Baldur’s Gate 3 devs thought making the RPG would be as “easy” as giving the D&D rules to programmers, but “before you know it, we’re deep down in community forums”
Larian Studios underestimated just how much deep-diving into Dungeons & Dragons and its dedicated community it would need to do while designing Baldur’s Gate 3.
Speaking at PAX West during Larian’s one last “cathartic” Baldur’s Gate 3 panel, director of design Nick Pechenin reveals how involved the process that went into forming the beloved RPG and “adapting the pre-existing rules lore and mechanical parameters of Dungeons & Dragons” into it ended up being. “We thought the job of the designers was going to be easy because we have a design document that was just the printed books.”

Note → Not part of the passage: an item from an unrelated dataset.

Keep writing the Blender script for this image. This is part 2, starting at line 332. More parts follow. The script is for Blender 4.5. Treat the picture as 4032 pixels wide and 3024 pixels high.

Pechenin continues, explaining it was far less “easy” than the team expected: “It felt like it was going to be as easy as giving the books to the programmers, like ‘let’s just get it out there, very quickly.’ Before you know it, we’re deep down in community forums reading through people arguing what exactly was meant by a certain passage – and how ‘crit fishing’ on a Paladin is totally legitimate.”
It was “a really long journey” in the end: “It was great that we had a lot to draw from. D&D has a wonderful community of creators, of people who think very hard about the rules, who try them out. We literally went through forums looking for homebrew rules and thinking ‘ok, this is a rule that players very frequently change this way’ – like the rule where you cannot cast a full action spell and a bonus action spell on the same turn.”
Seeing such homebrew rules and experimental additions influenced Larian: “We were like, ‘Okay, so, we’re not crazy. Some people do it, so maybe we can try it as well.’ It was really great to see this design process in the wild, and then kind of be a part of it as well.” As a longtime D&D stan myself, I can only imagine what sorts of wild ideas and threads the studio encountered – and just how well they fit into the chaotic yet wonderful Baldur’s Gate 3.